I want to celebrate Werner Herzog’s voice, one of my favorite noises in cinema. I don’t speak metaphorically here: I don’t mean his cinematic “voice,” revealed through things like his shooting style, editing technique or any recurring themes. Instead, I’m more concerned with actual sound: his tone (almost always monotonous), an idiosyncratic lexis (“erotical,” for example) and his use of his voice in his films. I’m sure, though, that there’s only so much talking I can do: I’ll provide only a few words and, instead, let him speak for himself.
I am not alone in my admiration. In the video below, the elderly director chuckles as he recounts how people have come to imitate his speech. As he holds a copy of Curious George, he acknowledges the uniqueness of his voice, speaking about “my kind of talking.” As the text has already been read on the internet by one of his shadowy doppelgängers (his phrase, from Cave of Forgotten Dreams), it feels like a bit of a joke: he does not indulge us with his own reading of the slim volume. One YouTube user comments: “I realize that it is not at all what this is about , but I was hoping, no, PRAYING, that Herzog would start reading out loud from Curious George.”

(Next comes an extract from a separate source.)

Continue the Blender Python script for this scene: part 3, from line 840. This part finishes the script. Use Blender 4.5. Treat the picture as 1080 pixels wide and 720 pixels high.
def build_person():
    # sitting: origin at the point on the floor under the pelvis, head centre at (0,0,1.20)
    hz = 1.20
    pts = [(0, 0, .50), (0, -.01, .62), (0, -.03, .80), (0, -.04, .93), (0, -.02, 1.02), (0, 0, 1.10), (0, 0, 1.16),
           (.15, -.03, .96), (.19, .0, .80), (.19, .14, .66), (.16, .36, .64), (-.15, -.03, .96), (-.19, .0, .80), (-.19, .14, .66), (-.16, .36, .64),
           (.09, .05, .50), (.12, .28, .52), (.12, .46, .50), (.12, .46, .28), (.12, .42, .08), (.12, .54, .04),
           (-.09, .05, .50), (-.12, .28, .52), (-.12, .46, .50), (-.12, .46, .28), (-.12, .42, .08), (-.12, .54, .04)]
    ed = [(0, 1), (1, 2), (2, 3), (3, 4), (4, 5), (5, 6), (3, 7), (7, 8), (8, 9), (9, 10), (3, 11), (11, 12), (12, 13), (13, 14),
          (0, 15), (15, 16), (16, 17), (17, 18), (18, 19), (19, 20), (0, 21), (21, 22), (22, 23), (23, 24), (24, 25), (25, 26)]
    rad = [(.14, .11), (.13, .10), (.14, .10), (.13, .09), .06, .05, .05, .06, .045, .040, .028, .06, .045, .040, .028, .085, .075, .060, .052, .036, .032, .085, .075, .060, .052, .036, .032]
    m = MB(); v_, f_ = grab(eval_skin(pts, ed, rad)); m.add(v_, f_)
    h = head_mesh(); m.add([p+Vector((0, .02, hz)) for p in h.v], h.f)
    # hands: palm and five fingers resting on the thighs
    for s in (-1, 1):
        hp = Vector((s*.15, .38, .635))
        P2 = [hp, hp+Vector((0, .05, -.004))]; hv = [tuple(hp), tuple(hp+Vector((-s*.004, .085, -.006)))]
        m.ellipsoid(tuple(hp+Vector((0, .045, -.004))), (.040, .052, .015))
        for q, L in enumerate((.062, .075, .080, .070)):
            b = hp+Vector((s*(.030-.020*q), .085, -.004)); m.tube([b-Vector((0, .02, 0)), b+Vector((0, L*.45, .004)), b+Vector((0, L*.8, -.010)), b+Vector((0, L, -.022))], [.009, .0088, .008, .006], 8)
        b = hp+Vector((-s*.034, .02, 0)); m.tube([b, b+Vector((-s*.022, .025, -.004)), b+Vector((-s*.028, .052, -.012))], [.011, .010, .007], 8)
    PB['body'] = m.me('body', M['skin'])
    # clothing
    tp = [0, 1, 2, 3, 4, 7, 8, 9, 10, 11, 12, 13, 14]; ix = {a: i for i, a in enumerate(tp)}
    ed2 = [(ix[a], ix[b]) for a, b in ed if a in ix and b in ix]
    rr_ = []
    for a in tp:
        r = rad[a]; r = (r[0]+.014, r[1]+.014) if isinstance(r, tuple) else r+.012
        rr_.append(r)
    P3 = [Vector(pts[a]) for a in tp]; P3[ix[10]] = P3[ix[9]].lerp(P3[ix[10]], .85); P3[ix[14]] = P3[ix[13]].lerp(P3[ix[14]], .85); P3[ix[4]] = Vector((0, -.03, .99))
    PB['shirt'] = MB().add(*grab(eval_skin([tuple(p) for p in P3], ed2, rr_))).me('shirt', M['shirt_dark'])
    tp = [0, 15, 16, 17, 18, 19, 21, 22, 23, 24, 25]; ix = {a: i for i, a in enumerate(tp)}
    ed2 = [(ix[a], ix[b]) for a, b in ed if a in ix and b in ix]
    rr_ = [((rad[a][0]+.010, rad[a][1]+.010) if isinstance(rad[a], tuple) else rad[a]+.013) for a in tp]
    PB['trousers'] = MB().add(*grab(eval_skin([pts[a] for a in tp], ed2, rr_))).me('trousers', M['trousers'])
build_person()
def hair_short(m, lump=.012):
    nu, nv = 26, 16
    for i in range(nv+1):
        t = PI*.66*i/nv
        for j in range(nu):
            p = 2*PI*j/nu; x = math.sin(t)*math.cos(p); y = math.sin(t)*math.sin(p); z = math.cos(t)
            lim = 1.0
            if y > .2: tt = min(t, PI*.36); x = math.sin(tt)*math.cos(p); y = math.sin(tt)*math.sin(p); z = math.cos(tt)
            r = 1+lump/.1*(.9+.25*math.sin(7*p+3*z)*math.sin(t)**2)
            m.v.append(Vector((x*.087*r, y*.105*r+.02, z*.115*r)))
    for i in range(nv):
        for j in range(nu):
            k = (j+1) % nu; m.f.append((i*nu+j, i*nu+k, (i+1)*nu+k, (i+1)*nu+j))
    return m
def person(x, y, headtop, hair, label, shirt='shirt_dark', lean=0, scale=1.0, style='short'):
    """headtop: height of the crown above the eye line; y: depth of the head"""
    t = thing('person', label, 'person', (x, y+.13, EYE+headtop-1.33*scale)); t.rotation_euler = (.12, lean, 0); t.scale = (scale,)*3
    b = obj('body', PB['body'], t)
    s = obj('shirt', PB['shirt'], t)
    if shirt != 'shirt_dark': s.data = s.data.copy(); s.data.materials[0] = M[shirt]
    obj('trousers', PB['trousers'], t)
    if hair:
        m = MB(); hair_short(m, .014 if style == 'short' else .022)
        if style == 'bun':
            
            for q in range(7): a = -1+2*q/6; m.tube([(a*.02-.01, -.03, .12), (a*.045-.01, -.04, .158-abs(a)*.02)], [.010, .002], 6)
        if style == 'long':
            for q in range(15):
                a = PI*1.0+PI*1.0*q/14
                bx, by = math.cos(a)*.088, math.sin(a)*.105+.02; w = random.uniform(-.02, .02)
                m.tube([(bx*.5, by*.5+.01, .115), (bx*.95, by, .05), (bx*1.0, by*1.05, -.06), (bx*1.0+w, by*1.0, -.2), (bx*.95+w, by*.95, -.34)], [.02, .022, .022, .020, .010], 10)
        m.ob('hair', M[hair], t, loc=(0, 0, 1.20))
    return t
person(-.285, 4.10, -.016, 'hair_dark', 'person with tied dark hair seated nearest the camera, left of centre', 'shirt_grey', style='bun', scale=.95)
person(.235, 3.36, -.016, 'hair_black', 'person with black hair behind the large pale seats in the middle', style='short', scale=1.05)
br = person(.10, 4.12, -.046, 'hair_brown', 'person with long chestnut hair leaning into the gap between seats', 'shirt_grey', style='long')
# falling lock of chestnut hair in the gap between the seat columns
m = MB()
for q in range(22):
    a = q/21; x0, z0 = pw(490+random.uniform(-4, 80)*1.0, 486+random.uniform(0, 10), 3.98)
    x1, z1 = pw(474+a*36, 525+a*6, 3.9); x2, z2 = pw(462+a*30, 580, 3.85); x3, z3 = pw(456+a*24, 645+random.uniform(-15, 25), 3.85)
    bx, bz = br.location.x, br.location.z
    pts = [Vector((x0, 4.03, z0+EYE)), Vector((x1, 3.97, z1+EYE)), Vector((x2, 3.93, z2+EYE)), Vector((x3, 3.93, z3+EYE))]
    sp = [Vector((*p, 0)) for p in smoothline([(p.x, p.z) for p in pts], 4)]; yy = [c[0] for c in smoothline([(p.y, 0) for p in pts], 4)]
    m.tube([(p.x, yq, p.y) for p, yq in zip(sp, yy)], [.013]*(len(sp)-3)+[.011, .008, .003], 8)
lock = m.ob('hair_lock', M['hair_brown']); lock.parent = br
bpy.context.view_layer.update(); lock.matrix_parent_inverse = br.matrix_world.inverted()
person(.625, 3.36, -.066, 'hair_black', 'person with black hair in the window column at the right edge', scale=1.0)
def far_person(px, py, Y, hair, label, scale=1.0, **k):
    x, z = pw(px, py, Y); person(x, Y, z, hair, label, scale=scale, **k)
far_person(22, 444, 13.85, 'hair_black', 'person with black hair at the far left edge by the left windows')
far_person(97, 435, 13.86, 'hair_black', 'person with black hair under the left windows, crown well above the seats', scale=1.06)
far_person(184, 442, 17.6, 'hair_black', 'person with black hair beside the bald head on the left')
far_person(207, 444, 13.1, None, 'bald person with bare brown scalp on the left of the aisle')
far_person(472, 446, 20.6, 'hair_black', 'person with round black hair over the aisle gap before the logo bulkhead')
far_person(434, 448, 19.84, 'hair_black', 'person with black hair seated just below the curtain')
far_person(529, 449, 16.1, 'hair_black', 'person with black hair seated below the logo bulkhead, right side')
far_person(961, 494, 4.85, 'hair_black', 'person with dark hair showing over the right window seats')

The withholding of details (be it a personal reading not heard or a shot behind a holy waterfall left out of the edit) seems to be a technique Herzog often uses in his films. He invites us to piece together clues and come up with our own understanding of his pictures. It is apt, then, that one of those doppelgängers reads Where’s Waldo?: like Waldo, Herzog is happy leaving us to ask, about one aspect or another, “Is that a scroll? Or merely a rolled up towel?”
Yet, at other times, his narration is used as a structuring principle. In his documentaries, for example, his comments often explicitly guide the viewer towards one interpretation. I recently watched Little Dieter Needs to Fly (1998): it is a staggering film, perhaps even life changing. Among other things, I was struck by the number of times a shot of Dieter explaining his ordeal in his own words was quieted down and overlaid by the director’s summary.
Ramin Bahrani clearly enjoys such narration, using Herzog’s skill in his short film Plastic Bag (2010). Bahrani knows that Herzog’s “kind of talking” is taken seriously. It is authoritative and lends weight to the ecological message that is announced in the picture. At the same time, simply speaking, Herzog knows how to tell a story. He knows how to read aloud. Perhaps it’s his ability to perform that makes his voice so engaging.
I’m pleased that I’ve heard Herzog speak in real life. Not too long ago, I went to London to hear him “in conversation”: he still has the intellectual rigor and bite that made him spit this venom when, as a younger man, he stood in the jungle, surrounded by decay and chaos.